> **Written task**
Copy from the first line below down to and including the line with "bot_m = M('MULTIPLY', bot_m, M('SUBTRACT', 1.0, hole))". Skip the pictures.

> **Dataset content**
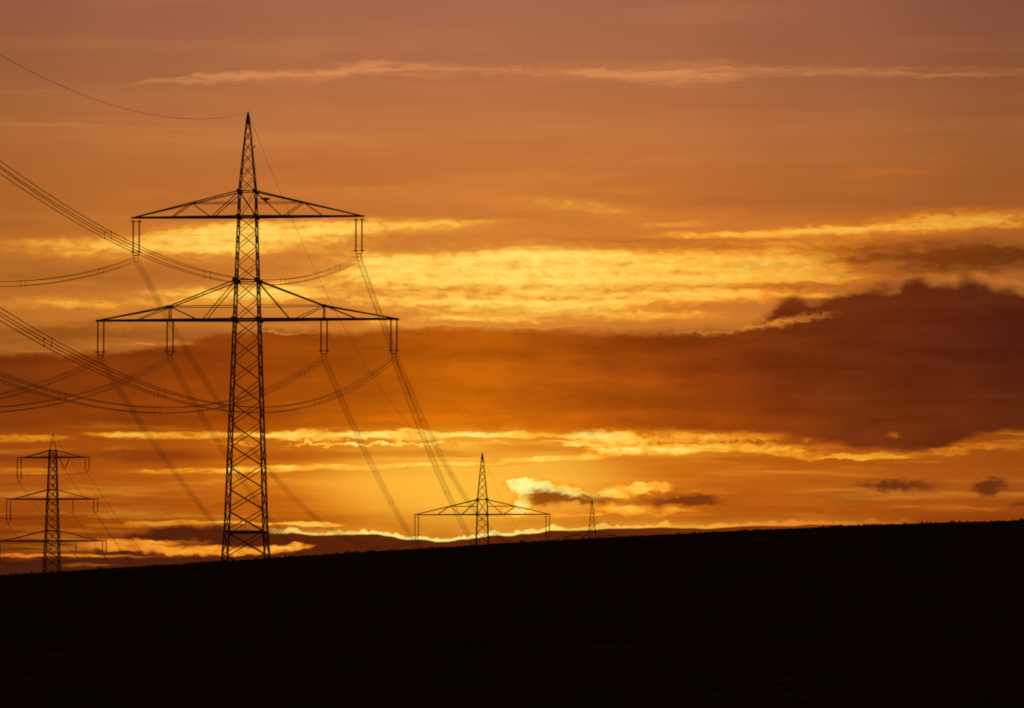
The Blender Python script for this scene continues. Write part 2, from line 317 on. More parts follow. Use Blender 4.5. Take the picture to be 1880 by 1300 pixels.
# sunlit fringe along the upper edge at the right, and glints where the bank is torn
fr = M('MULTIPLY', MR(M('ABSOLUTE', M('SUBTRACT', M('SUBTRACT', vc, top_y), -8.0)), 9.0, 0.5), MR(U, 1500, 1700))
fr = M('MULTIPLY', fr, MR(puff, .35, .65))
mid = MIX(M('MULTIPLY', fr, 0.7), mid, lin((206, 112, 38)))
fu, fv = SEP(Pf)[0], SEP(Pf)[1]
Psh = XYZ(fu, M('MULTIPLY_ADD', fu, 0.17, fv))
gap = field([(Psh, 1440, 592 + 245, 90, 13, .8, .0), (Psh, 1380, 601 + 235, 80, 9, .6, .0), (Psh, 1505, 582 + 256, 50, 9, .4, .0)])
gap = M('MULTIPLY', gap, M('MULTIPLY_ADD', puff, 1.2, 0.3))
glint = field([(Pc, 520, 614, 80, 3, .6), (Pc, 268, 634, 30, 4, .6), (Pc, 330, 632, 50, 8, .55), (Pm, 70, 649, 60, 3, .5), (Pc, 1290, 610, 60, 3, .5), (Pc, 800, 596, 160, 5, .5), (Pc, 1000, 600, 140, 4, .4)])
torn = M('MINIMUM', M('ADD', gap, glint), 0.85)
mid = MIX(torn, mid, RAMP(U, [(0, (200, 112, 44)), (300, (232, 140, 52)), (800, (246, 160, 50)), (1500, (226, 130, 40)), (1880, (190, 92, 26))], 0, 1880, 'LINEAR'))
band = M('MULTIPLY', top_m, M('SUBTRACT', 1.0, torn))
hole = field([(Pf, 1640, 800, 20, 9, .6), (Pf, 1484, 808, 14, 7, .55)])
bot_m = M('MULTIPLY', bot_m, M('SUBTRACT', 1.0, hole))

# --- away from the sunset the clouded colours give way to the dim clear dusk of the rest of the dome
nis = NEW("ShaderNodeTexSky"); nis.sky_type = 'NISHITA'; nis.sun_disc = False
nis.sun_elevation = SUN_EL; nis.sun_rotation = SUN_AZ
nis.air_density = 1.5; nis.dust_density = 3.0; nis.altitude = 200
away = VM('DOT_PRODUCT', VM('NORMALIZE', tc.outputs["Generated"]), (0.0, math.cos(math.radians(4.7)), math.sin(math.radians(4.7))))

def BG(c, k=1.0):
    n = NEW("ShaderNodeBackground"); put(n.inputs[0], c); n.inputs[1].default_value = k
    return n.outputs[0]

def MS(f, a, b):
    n = NEW("ShaderNodeMixShader"); put(n.inputs[0], f); LINK(a, n.inputs[1]); LINK(b, n.inputs[2])
    return n.outputs[0]

upper = MS(MR(V, 285.0, 325.0), BG(high), BG(mid))
view = MS(bot_m, BG(low), MS(band, upper, BG(st)))
dusk = BG(MIX(1.0, nis.outputs[0], (1.0, 0.50, 0.28, 1.0), 'MULTIPLY'), 0.09)
out = MS(MR(away, math.cos(math.radians(8.5)), math.cos(math.radians(26.0))), view, dusk)
wo = NEW("ShaderNodeOutputWorld"); LINK(out, wo.inputs[0])
# ------------------------------------------------------------------ helpers
def material(name, col, rough=0.7, var=0.25, scale=6.0, metallic=0.0, bump=0.0, bscale=40.0):
    m = bpy.data.materials.new(name); m.use_nodes = True
    t = m.node_tree; b = t.nodes["Principled BSDF"]
    b.inputs["Roughness"].default_value = rough; b.inputs["Metallic"].default_value = metallic
    n = t.nodes.new("ShaderNodeTexNoise"); n.inputs["Scale"].default_value = scale; n.inputs["Detail"].default_value = 5
    tcn = t.nodes.new("ShaderNodeTexCoord"); t.links.new(tcn.outputs["Object"], n.inputs["Vector"])
    r = t.nodes.new("ShaderNodeValToRGB"); t.links.new(n.outputs[0], r.inputs[0])
    r.color_ramp.elements[0].position = 0.3; r.color_ramp.elements[1].position = 0.7
    r.color_ramp.elements[0].color = [c * (1 - var) for c in col] + [1]
    r.color_ramp.elements[1].color = [min(1, c * (1 + var)) for c in col] + [1]
    t.links.new(r.outputs[0], b.inputs["Base Color"])
    if bump:
        n2 = t.nodes.new("ShaderNodeTexNoise"); n2.inputs["Scale"].default_value = bscale; n2.inputs["Detail"].default_value = 6
        t.links.new(tcn.outputs["Object"], n2.inputs["Vector"])
        bp = t.nodes.new("ShaderNodeBump"); bp.inputs["Strength"].default_value = bump
        t.links.new(n2.outputs[0], bp.inputs["Height"]); t.links.new(bp.outputs[0], b.inputs["Normal"])
    return m

STEEL = material("weathered_steel", (0.11, 0.11, 0.11), 0.75, 0.3, 3.0)
STEEL_OLD = material("rusty_steel", (0.12, 0.085, 0.06), 0.8, 0.35, 3.0)
WIRE = material("aged_aluminium", (0.16, 0.16, 0.16), 0.7, 0.15, 2.0)
GLAZE = material("brown_glaze", (0.06, 0.03, 0.02), 0.45, 0.3, 8.0)
FITTING = material("galvanised_fitting", (0.13, 0.13, 0.13), 0.7, 0.2, 8.0)
SOIL = material("ploughed_soil", (0.045, 0.026, 0.014), 1.0, 0.35, 0.35, 0.0, 0.8, 6.0)
SOIL.node_tree.nodes["Principled BSDF"].inputs["Specular IOR Level"].default_value = 0.0
STALK = material("dry_stalks", (0.045, 0.027, 0.014), 0.9, 0.35, 2.0)
STALK.node_tree.nodes["Principled BSDF"].inputs["Specular IOR Level"].default_value = 0.0
FEATHER = material("dark_feathers", (0.02, 0.018, 0.018), 0.8, 0.3, 12.0)
PLATE = material("painted_plate", (0.10, 0.09, 0.05), 0.6, 0.2, 5.0)

def link(name, data, parent=None):
    o = bpy.data.objects.new(name, data)
    COL.objects.link(o)
    if parent is not None: o.parent = parent
    return o

def tag(o, label=None, cat=None, group=None, kind=None):
    if label: o["label"] = label
    if cat: o["category"] = cat
    if group: o["group"] = group
    if kind: o["kind"] = kind
    return o

def mesh_from(name, verts, faces, mat, smooth=False):
    me = bpy.data.meshes.new(name)
    me.from_pydata([tuple(v) for v in verts], [], faces)
    me.materials.append(mat)
    if smooth: me.polygons.foreach_set("use_smooth", [True] * len(me.polygons))
    me.update()
    return me

def angle_bar_mesh(name, mat):
    """an L-section bar of unit leg width along +Z, length 1"""
    t = 0.28
    prof = [(-.5, -.5), (.5, -.5), (.5, -.5 + t), (-.5 + t, -.5 + t), (-.5 + t, .5), (-.5, .5)]
    v = [(x, y, z) for z in (0, 1) for x, y in prof]
    f = [(i, (i + 1) % 6, 6 + (i + 1) % 6, 6 + i) for i in range(6)] + [tuple(range(5, -1, -1)), tuple(range(6, 12))]
    return mesh_from(name, v, f, mat)

def box_mesh(name, sx, sy, sz, mat, c=(0, 0, 0)):
    v = [(c[0] + x * sx / 2, c[1] + y * sy / 2, c[2] + z * sz / 2) for z in (-1, 1) for y in (-1, 1) for x in (-1, 1)]
    f = [(0, 2, 3, 1), (4, 5, 7, 6), (0, 1, 5, 4), (2, 6, 7, 3), (0, 4, 6, 2), (1, 3, 7, 5)]
    return mesh_from(name, v, f, mat)

BAR = {STEEL.name: angle_bar_mesh("angle_bar", STEEL), STEEL_OLD.name: angle_bar_mesh("angle_bar_old", STEEL_OLD)}

def bar(name, p, q, size, parent, mat=STEEL, flip=1):
    p, q = Vector(p), Vector(q)
    d = q - p
    zz = d.normalized()
    ref = Vector((0, 0, 1)) if abs(zz.z) < 0.9 else Vector((0, 1, 0))
    xx = zz.cross(ref).normalized() * flip
    yy = zz.cross(xx).normalized()
    m = Matrix.Identity(4)
    for i in range(3):
        m[i][0] = xx[i] * size; m[i][1] = yy[i] * size; m[i][2] = d[i]; m[i][3] = p[i]
    o = link(name, BAR[mat.name], parent)
    o.matrix_basis = m
    return o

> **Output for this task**
The Blender Python script for this scene continues. Write part 2, from line 317 on. More parts follow. Use Blender 4.5. Take the picture to be 1880 by 1300 pixels.
# sunlit fringe along the upper edge at the right, and glints where the bank is torn
fr = M('MULTIPLY', MR(M('ABSOLUTE', M('SUBTRACT', M('SUBTRACT', vc, top_y), -8.0)), 9.0, 0.5), MR(U, 1500, 1700))
fr = M('MULTIPLY', fr, MR(puff, .35, .65))
mid = MIX(M('MULTIPLY', fr, 0.7), mid, lin((206, 112, 38)))
fu, fv = SEP(Pf)[0], SEP(Pf)[1]
Psh = XYZ(fu, M('MULTIPLY_ADD', fu, 0.17, fv))
gap = field([(Psh, 1440, 592 + 245, 90, 13, .8, .0), (Psh, 1380, 601 + 235, 80, 9, .6, .0), (Psh, 1505, 582 + 256, 50, 9, .4, .0)])
gap = M('MULTIPLY', gap, M('MULTIPLY_ADD', puff, 1.2, 0.3))
glint = field([(Pc, 520, 614, 80, 3, .6), (Pc, 268, 634, 30, 4, .6), (Pc, 330, 632, 50, 8, .55), (Pm, 70, 649, 60, 3, .5), (Pc, 1290, 610, 60, 3, .5), (Pc, 800, 596, 160, 5, .5), (Pc, 1000, 600, 140, 4, .4)])
torn = M('MINIMUM', M('ADD', gap, glint), 0.85)
mid = MIX(torn, mid, RAMP(U, [(0, (200, 112, 44)), (300, (232, 140, 52)), (800, (246, 160, 50)), (1500, (226, 130, 40)), (1880, (190, 92, 26))], 0, 1880, 'LINEAR'))
band = M('MULTIPLY', top_m, M('SUBTRACT', 1.0, torn))
hole = field([(Pf, 1640, 800, 20, 9, .6), (Pf, 1484, 808, 14, 7, .55)])
bot_m = M('MULTIPLY', bot_m, M('SUBTRACT', 1.0, hole))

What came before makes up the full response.